__DATASET EXCERPT__.
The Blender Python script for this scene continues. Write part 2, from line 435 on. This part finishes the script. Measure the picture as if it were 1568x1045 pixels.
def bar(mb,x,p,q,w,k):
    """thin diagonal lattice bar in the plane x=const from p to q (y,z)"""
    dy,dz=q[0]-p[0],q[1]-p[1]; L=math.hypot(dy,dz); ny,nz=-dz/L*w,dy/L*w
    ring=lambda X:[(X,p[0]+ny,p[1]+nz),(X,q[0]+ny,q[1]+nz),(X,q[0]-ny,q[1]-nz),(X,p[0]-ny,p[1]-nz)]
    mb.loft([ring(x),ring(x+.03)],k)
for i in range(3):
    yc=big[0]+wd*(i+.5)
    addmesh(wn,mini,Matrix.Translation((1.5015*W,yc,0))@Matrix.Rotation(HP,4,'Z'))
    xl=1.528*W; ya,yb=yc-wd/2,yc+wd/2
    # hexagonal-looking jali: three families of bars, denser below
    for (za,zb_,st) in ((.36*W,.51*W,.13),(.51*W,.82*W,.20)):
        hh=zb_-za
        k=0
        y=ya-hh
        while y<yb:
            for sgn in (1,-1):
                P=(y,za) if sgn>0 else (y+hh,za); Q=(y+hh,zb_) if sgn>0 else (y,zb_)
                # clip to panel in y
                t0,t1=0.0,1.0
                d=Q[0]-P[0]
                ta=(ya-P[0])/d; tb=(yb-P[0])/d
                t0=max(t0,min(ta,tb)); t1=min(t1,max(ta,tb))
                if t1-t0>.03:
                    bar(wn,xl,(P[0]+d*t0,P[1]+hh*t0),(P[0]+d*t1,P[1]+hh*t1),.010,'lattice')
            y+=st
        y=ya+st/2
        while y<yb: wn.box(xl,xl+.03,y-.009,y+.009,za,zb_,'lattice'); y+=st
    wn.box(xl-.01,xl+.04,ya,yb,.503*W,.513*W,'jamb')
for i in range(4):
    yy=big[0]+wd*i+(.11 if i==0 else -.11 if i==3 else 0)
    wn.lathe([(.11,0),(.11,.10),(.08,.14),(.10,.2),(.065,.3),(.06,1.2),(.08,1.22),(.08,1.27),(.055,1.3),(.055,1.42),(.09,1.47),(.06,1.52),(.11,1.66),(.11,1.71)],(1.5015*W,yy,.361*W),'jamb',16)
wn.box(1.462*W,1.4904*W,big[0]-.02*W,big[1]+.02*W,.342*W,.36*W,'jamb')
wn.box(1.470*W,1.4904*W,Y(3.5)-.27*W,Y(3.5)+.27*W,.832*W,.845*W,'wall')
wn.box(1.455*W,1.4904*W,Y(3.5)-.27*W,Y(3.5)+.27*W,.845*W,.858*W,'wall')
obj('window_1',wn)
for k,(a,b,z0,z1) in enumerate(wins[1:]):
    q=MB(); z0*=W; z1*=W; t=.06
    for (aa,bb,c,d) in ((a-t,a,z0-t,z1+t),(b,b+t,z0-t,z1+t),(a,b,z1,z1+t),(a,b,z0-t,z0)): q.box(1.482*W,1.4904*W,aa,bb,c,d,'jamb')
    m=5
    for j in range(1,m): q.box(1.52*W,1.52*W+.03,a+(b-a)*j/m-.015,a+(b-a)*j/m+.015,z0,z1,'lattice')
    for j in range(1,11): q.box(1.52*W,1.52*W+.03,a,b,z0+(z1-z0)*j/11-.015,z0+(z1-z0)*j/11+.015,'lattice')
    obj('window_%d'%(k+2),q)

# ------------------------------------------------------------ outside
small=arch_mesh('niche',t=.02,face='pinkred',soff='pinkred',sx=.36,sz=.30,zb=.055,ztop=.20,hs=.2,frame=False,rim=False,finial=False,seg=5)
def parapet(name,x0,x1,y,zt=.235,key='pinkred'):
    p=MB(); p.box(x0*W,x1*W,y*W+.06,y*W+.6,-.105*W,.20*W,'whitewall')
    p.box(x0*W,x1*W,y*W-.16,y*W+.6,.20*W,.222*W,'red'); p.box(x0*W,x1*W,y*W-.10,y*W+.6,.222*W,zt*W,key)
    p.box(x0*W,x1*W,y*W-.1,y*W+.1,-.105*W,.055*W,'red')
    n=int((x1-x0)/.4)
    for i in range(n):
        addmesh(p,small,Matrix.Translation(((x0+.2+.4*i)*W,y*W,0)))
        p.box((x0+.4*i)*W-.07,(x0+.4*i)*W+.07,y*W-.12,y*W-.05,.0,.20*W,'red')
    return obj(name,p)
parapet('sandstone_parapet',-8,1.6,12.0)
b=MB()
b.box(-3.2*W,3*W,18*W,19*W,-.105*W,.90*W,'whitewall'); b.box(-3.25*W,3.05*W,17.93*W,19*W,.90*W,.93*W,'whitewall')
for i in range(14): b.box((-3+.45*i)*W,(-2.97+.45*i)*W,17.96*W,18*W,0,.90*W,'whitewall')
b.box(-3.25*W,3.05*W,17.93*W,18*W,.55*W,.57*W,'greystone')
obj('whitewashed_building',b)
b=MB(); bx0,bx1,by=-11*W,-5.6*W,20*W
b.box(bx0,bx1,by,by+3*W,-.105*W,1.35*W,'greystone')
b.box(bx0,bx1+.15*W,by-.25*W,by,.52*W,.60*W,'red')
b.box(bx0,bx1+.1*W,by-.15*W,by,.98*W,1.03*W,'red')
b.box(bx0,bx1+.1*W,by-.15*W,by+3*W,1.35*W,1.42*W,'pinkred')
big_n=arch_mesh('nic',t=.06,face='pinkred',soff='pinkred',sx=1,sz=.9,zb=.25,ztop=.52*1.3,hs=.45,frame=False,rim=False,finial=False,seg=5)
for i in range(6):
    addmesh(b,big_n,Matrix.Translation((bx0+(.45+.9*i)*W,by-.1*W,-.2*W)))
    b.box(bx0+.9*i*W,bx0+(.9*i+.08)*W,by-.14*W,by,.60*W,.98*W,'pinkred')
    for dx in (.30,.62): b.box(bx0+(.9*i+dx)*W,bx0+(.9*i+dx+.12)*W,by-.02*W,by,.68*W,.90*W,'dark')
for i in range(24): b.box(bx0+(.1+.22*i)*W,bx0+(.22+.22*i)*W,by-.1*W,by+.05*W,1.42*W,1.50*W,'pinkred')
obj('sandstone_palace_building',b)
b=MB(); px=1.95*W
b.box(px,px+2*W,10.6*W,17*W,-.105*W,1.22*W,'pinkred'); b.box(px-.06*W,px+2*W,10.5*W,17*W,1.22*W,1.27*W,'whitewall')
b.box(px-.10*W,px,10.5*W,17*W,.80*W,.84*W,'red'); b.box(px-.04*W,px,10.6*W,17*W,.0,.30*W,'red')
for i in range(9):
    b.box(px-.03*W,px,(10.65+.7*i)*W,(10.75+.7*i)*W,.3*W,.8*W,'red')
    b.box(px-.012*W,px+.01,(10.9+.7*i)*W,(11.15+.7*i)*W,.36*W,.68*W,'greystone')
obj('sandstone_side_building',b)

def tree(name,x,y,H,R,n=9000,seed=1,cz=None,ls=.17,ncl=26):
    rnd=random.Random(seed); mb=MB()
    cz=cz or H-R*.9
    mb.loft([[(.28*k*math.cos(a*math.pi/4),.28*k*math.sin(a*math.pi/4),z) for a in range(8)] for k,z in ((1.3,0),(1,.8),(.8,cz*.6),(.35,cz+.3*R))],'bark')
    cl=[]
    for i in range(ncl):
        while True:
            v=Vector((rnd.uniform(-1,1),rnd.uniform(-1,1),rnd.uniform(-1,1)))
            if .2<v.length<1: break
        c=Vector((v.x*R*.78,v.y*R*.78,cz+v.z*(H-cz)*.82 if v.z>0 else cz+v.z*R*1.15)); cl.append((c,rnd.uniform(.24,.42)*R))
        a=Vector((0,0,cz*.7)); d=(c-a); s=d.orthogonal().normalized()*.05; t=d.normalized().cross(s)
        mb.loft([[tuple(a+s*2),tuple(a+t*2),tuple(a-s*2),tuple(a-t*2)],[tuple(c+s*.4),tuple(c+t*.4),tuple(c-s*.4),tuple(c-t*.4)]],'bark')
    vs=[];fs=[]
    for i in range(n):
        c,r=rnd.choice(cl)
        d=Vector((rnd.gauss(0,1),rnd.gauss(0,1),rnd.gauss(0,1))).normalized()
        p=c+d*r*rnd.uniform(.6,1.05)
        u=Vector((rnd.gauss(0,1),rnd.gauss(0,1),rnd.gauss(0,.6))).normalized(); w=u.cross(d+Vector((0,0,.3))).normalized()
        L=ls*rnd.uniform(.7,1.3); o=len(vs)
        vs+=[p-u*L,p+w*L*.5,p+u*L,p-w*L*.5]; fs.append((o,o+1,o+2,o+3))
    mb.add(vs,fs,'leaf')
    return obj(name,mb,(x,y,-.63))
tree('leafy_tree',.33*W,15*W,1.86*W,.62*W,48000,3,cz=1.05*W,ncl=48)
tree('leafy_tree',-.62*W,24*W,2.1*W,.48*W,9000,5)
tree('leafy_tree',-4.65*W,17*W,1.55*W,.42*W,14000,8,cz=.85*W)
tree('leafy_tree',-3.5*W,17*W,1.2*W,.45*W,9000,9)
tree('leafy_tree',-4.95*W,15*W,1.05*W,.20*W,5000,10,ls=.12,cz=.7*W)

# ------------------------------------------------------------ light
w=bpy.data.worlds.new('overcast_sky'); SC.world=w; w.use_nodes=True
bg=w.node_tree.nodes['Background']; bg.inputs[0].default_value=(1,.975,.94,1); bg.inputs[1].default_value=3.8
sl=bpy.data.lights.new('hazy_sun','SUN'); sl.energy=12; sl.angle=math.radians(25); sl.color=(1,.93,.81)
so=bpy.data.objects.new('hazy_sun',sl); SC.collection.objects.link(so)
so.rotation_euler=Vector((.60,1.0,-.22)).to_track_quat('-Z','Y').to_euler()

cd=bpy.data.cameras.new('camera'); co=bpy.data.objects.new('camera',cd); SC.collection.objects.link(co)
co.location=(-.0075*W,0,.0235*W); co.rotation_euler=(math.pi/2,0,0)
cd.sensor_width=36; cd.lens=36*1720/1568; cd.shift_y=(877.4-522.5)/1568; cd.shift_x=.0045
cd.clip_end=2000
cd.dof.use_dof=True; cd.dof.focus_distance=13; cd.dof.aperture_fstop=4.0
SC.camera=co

__STATED TASK__.
List each line in the listing that contains the string "from".

__ANSWER TO THE EXERCISE__.
The Blender Python script for this scene continues. Write part 2, from line 435 on. This part finishes the script. Measure the picture as if it were 1568x1045 pixels.
    """thin diagonal lattice bar in the plane x=const from p to q (y,z)"""